Le tribunal ayant fait droit aux demandes de la banque à l'encontre de Mme [B], il ne peut pas être considéré que son action en première instance était abusive même si en cause d'appel le jugement est infirmé de ce chef.
Enfin, les appelants ne rapportent pas la preuve d'une faute en lien de causalité avec un préjudice susceptible d'engager la responsabilité délictuelle de la banque.
Par conséquent, le jugement est confirmé de ce chef.
* demande de capitalisation des intérêts
Le tribunal a jugé que la demande de la requérante à ce titre n'était pas opportune au regard de la situation économique des parties.
L'intimée demande la réformation du jugement de ce chef et que soit ordonnée la capitalisation des intérêts, considérant que le tribunal n'a pas motivé sa décision.
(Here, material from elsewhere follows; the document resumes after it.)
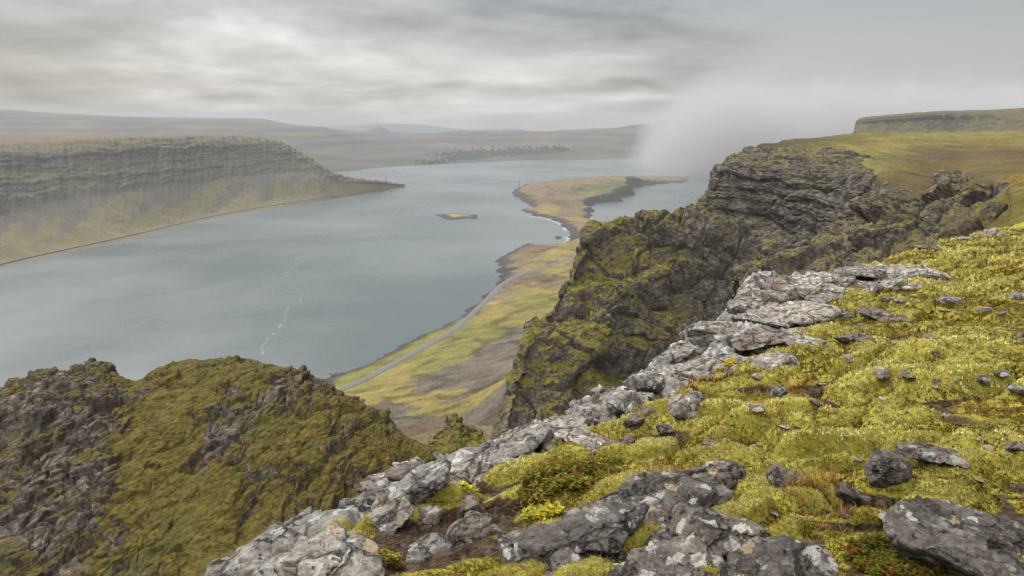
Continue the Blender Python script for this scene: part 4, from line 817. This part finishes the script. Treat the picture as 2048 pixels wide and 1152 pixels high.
BIG = [  # px, py, w, h, mat, tilt, depth, label
 (535, 1118, 215, 118, LR, -2, .9, 'broad pale lichened boulder at the very lower left end of the rim'),
 (665, 1105, 235, 108, LR, 0, .8, 'wide pale pitted rock slab in the bottom ledge with an ochre lichen patch'),
 (770, 1030, 150, 62, LR, 28, .6, 'pale rock rib slanting up from the bottom ledge'),
 (850, 962, 120, 58, LR, 20, .8, 'grey slab with two dark holes in the rim ledge above the gully'),
 (920, 935, 110, 62, LR, 16, .8, 'thick grey slab jutting from the rim with a vertical crack'),
 (1005, 895, 130, 44, LR, 22, .7, 'long narrow pale slab rising along the rim over moss'),
 (1075, 868, 70, 34, LR, 14, .8, 'small pale block capping the end of the narrow slab'),
 (1135, 848, 120, 42, LR, 6, .8, 'smooth pale rounded slab beside the two rim boulders'),
 (1190, 885, 130, 30, LR, -12, .7, 'flat tan slab lying behind the heathery moss mound'),
 (1246, 792, 62, 66, LR, 0, .9, 'upright rounded grey boulder on the rim'),
 (1318, 762, 110, 52, LR, -4, .8, 'broad smooth grey boulder right of the upright one'),
 (1385, 735, 150, 26, LR, 14, .5, 'long low ledge leading up from the smooth boulder'),
 (1372, 812, 70, 62, LR, 20, .7, 'leaning grey rock flecked with white beside orange grass'),
 (1270, 838, 46, 34, BR_, 10, .8, 'brown angular stone below the upright boulder'),
 (1292, 822, 36, 26, BR_, -14, .8, 'small grey wedge between boulder and bare hollow'),
 (1335, 866, 50, 22, BR_, -10, .8, 'flat pinkish flake beside the bare soil hollow'),
 (1256, 880, 32, 30, BR_, 6, .8, 'squarish stone at the left lip of the soil hollow'),
 (1205, 818, 50, 48, LR, 10, .9, 'cracked grey block left of the upright boulder'),
 (940, 1008, 58, 52, BR_, 24, .8, 'triangular greenish grey stone set in gravel'),
 (930, 1064, 110, 56, BR_, 8, .8, 'wide flat grey stone in the gravel pocket'),
 (850, 1095, 72, 58, LR, 14, .8, 'mottled grey block standing in the gravel pocket'),
 (990, 1060, 26, 30, BR_, 0, .8, 'small square stone right of the wide flat one'),
 (865, 1030, 44, 50, LR, 12, .9, 'upright mottled stone beneath the slanting rib'),
 (1110, 1095, 300, 120, DR, 12, .6, 'big dark slab blotched with white and tan lichen at the bottom'),
 (1260, 1020, 270, 76, DR, 12, .6, 'long dark brown slab rising to the right with white blotches'),
 (1200, 1062, 170, 70, DR, 10, .7, 'dark lichened slab between the long slab and the bottom slab'),
 (1425, 948, 150, 58, DR, 6, .6, 'dark slab half sunk in moss at the end of the long slab'),
 (1370, 980, 130, 40, DR, 4, .6, 'pale streaked wedge under the sunken dark slab'),
 (1466, 1058, 215, 108, DR, -10, .7, 'large dark angular boulder with white lichen and deep pits'),
 (1370, 1140, 190, 60, DR, 2, .7, 'dark rock with a white blotch at the bottom edge'),
 (1550, 1135, 170, 62, DR, 10, .7, 'brown and greenish rock under the large angular boulder'),
 (1225, 1150, 110, 40, DR, 6, .7, 'brown stone top peeping over the bottom edge'),
 (1320, 1085, 90, 70, DR, 6, .8, 'dark pitted stone wedged left of the angular boulder'),
 (1570, 948, 84, 62, BR_, -26, .7, 'tilted angular rock with orange lichen standing in moss'),
 (1786, 936, 98, 84, BR_, -6, .7, 'square brown block with a white lichen hook'),
 (1880, 910, 110, 28, BR_, -4, .7, 'low brown ledge behind the square block'),
 (1712, 990, 66, 36, BR_, -20, .8, 'smooth brown stone beside a dark hollow'),
 (1930, 1085, 280, 120, DR, -10, .7, 'large smooth dark boulder streaked with white lichen at the lower right'),
 (2040, 1075, 150, 110, DR, -6, .7, 'dark rounded boulder cut by the right bottom edge'),
 (2038, 892, 30, 22, BR_, 0, .9, 'grey stone in moss at the right edge'),
 (1557, 782, 34, 50, LR, -10, .7, 'upright grey stone standing in the bare hollow'),
 (1728, 544, 92, 24, LR, 3, .8, 'flat pale slab by the top of the rubble'),
 (1838, 541, 116, 26, LR, -3, .7, 'long flat grey slab half under moss high on the slope'),
 (1785, 568, 46, 26, LR, 24, .8, 'slanting stone between the two flat slabs'),
 (1720, 674, 72, 28, BR_, 0, .9, 'low grey rock island in the middle of the moss'),
 (1765, 630, 90, 18, BR_, -3, .9, 'flat worn rock showing through moss'),
 (1692, 632, 44, 26, BR_, 6, .9, 'pinkish brown stone beside the worn rock'),
 (1900, 598, 44, 34, LR, 8, .9, 'mottled stone with pale lichen in a brown hollow'),
 (2036, 590, 34, 18, LR, 10, .9, 'pale pinkish rock at the right edge up the slope'),
 (1985, 463, 30, 30, LR, 30, .9, 'pale pointed stone on the skyline of the slope'),
 (2004, 468, 16, 14, LR, 0, .9, 'small pale stone beside the pointed skyline stone'),
 (1934, 480, 24, 10, LR, 0, .9, 'low white stone on the crest of the slope'),
 (1858, 494, 34, 14, BR_, 8, .9, 'reddish stone on the crest of the slope'),
 (1816, 762, 40, 12, BR_, 0, .9, 'sliver of white flecked rock in moss'),
 (2000, 762, 34, 18, BR_, 0, .9, 'grey stone poking through moss at the right'),
]
sd0 = 100
for i, (px, py, wp_, hp_, mt, tl, dp, lb) in enumerate(BIG):
    place_rock('rock', px, py, wp_, hp_, mt, lb, sd0 + i, tilt=-tl, depth=dp, sub=6 if wp_ > 90 and py > 850 else 5, rough=.078)
RUB = [  # the blocky heap at the top of the rim
 (1562, 543, 84, 40, 'topmost lichen crusted boulder of the rubble heap'), (1530, 562, 44, 40, 'rounded block at the left shoulder of the heap'), (1566, 572, 66, 40, 'dark faced block under the topmost boulder'), (1612, 574, 86, 48, 'broad pale block at the right of the heap'),
 (1640, 560, 54, 24, 'low stone at the right end of the heap top'), (1508, 590, 46, 40, 'pale cube on the left face of the heap'), (1545, 600, 46, 40, 'dark blocky stone in the middle of the heap'), (1582, 592, 30, 40, 'upright pale slab in the heap'),
 (1660, 580, 60, 34, 'squat grey block right of the heap'), (1480, 612, 56, 34, 'grey rock at the foot of the heap'), (1432, 628, 52, 40, 'white crusted outcrop on the rim left of the heap'), (1420, 656, 62, 36, 'pale outcrop below the white crusted one'), (1404, 680, 50, 30, 'crumbly pale stone at the rim'),
 (1350, 716, 60, 34, 'rough grey rock above the long ledge'), (1380, 706, 46, 34, 'dark cored rock beside the rough grey one'), (1480, 672, 44, 44, 'pointed grey wedge in the middle rubble'), (1450, 678, 34, 22, 'thin grey flake leaning on the wedge'), (1555, 676, 90, 36, 'broad smooth grey rock in the middle rubble'),
 (1612, 682, 66, 30, 'knobbly grey rock at the moss edge'), (1540, 650, 100, 30, 'long sloping slab below the heap'), (1590, 622, 120, 30, 'wide layered slab right below the heap'), (1650, 604, 90, 26, 'flat slab reaching from the heap into moss'), (1510, 702, 90, 26, 'low dark ledge above the brown hollow'), (1555, 720, 90, 22, 'thin ledge under the moss bank'),
 (1600, 650, 60, 26, 'brownish slab between slab and moss'), (1690, 570, 40, 20, 'small stone at the right of the squat block')]
for i, (px, py, a, b, lb) in enumerate(RUB):
    place_rock('rock', px, py, a, b, M_RL if i % 5 != 2 else M_RB, lb, 300 + i, tilt=random.uniform(-16, 6), depth=.9, sub=5, rough=.085, sink=.34, cuts=9, group='boulders of the rubble heap on the rim')
# loose stones of the rim: one shape per source, copied
src = []
for k in range(9):
    V, F = rock_mesh(500 + k, (1, random.uniform(.7, 1), random.uniform(.45, .75)), 4, 8, .05, False)
    src.append((V, F))
g = np.random.default_rng(77); placed = 0; protos = {}

tries = 0
while placed < 290 and tries < 9000:
    tries += 1; t = g.uniform(0, 1) ** .9; k = t * (len(EDGEP) - 6); i = int(k); f = k - i; e = E3[i] * (1 - f) + E3[i + 1] * f; r = np.hypot(e[0], e[1])
    ed = E3[i + 1] - E3[i]; nrm = np.array([ed[1], -ed[0]]); nrm /= np.linalg.norm(nrm); q = e[:2] + nrm * g.uniform(-.01, .16) * r
    s = r * .0095 * np.exp(g.normal(0, .5))
    if any((q[0] - a) ** 2 + (q[1] - b) ** 2 < (c * .75) ** 2 for a, b, c in ROCKS): continue
    mk = 'LR' if g.uniform() < .65 else 'RB'; kk = int(g.integers(0, 9)); key = (kk, mk); zz = float(fgz(np.array([q[0]]), np.array([q[1]]))[0])
    if key not in protos:
        o = mesh_obj('stone', src[kk][0], src[kk][1], M_RL if mk == 'LR' else M_RB); protos[key] = o
    else: o = protos[key].copy(); SC.collection.objects.link(o)
    o.location = (q[0], q[1], EYE + zz - s * .08); o.scale = (s, s, s); o.rotation_euler = (g.uniform(-.5, .5), g.uniform(-.5, .5), g.uniform(0, 6.28))
    ROCKS.append((q[0], q[1], s * .6))
    sec = 'beside the broad bottom ledge' if r < 4.6 else 'by the slabs above the notch' if r < 7 else 'round the upright boulders' if r < 10.5 else 'near the blocky heap' if r < 17 else 'on the high mossy crest'
    cl = 'pale' if mk == 'LR' else 'brown'; tag(o, 'loose %s angular stone in the rim rubble %s' % (cl, sec), 'stone', 'loose %s stones %s' % (cl, sec)); placed += 1

g = np.random.default_rng(78); V_, F_ = rock_mesh(610, (1, .8, .5), 4, 9, .06, False); V2_, F2_ = rock_mesh(611, (1, .9, .6), 4, 8, .06, False); pr_ = {}
k = 0
while k < 52:
    px, py = g.uniform(1350, 2046), 1150 - 560 * g.uniform() ** .75
    X, Yc, Z = ground_hit(px, py, fgz)
    d_, sdd = seg_dist(np.array([X]), np.array([Yc]), EDGE)
    if (d_ * sdd)[0] > -.2 * Yc - .2 or any((X - a) ** 2 + (Yc - b) ** 2 < (c * 1.1) ** 2 for a, b, c in ROCKS): k += .02; continue
    s = Yc * .0075 * np.exp(g.normal(0, .45)); j = int(k) % 4
    if j not in pr_: o = pr_[j] = mesh_obj('stone', *[(V_, F_), (V2_, F2_)][j % 2], [M_RB, M_RL][j // 2])
    else: o = pr_[j].copy(); SC.collection.objects.link(o)
    o.location = (X, Yc, EYE + Z - s * .05); o.scale = (s * 1.2, s, s * .8); o.rotation_euler = (g.uniform(-.3, .3), g.uniform(-.3, .3), g.uniform(0, 6.28)); ROCKS.append((X, Yc, s))
    tag(o, ['small brown stone half sunk in the moss of the slope', 'small grey stone half sunk in the moss of the slope'][j // 2], 'stone', ['brown stones sunk in the moss', 'grey stones sunk in the moss'][j // 2]); k += 1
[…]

Les appelants ne répondent pas à cette demande.
Au termes de l'article 1343-2 du code civil, les intérêts échus, dus au moins pour une année entière, produisent intérêt si le contrat l'a prévu ou si une décision de justice le précise.
Les seules conditions posées par cet article sont que la demande ait été formée judiciairement et qu'il s'agisse d'intérêts dûs pour au moins une année entière.
La banque qui a formé cette demande en première instance la renouvelle en cause d'appel et ce alors que les intérêts sont dûs pour au moins une année entière.
En conséquence, le jugement est infirmé sur ce point et la capitalisation des intérêts est ordonnée.
* dépens et article 700 du code de procédure civile
M. [B], partie succombante à l'instance doit en supporter les entiers dépens, de première instance et d'appel conformément à l'article 696 du code de procédure civile.
L'équité ne commande pas de faire droits aux demandes formées sur le fondement de l'article 700 du code de procédure civile.
PAR CES MOTIFS
La cour,
Déclare irrecevable la demande de la Banque Populaire Méditerranée de fixation de créance à l'encontre de Mme [I] [W] épouse [B],
Infirme le jugement du tribunal judiciaire de Nîmes du 20 octobre 2023
en ce qu'il
- a déclaré l'action de la société Banque Populaire Méditerranée recevable à l'encontre de Mme [I] [W] épouse [B],
- a condamné Mme [I] [W] épouse [B] à lui payer la somme de 234 181,03 euros, outre intérêts au taux conventionnels à compter du 22 décembre 2021 dans la limite de son engagement de 208 000 euros en principal,
- a rejeté la demande de capitalisation des intérêts,
Statuant à nouveau des chefs infirmés,
Déclare irrecevable l'action en paiement de la société Banque Populaire Méditerranée à l'encontre de Mme [I] [W] épouse [B],
Déboute la société Banque Populaire Méditerranée de ses demandes à l'encontre de Mme [I] [W] épouse [B],
Ordonne la capitalisation des intérêts échus, dus au moins pour une année entière,
Confirme le jugement pour le surplus
Y ajoutant
Condamne les parties à supporter chacune la charge de ses dépens,
Dit n'y avoir lieu à application des dispositions de l'article 700 du code de procédure civile.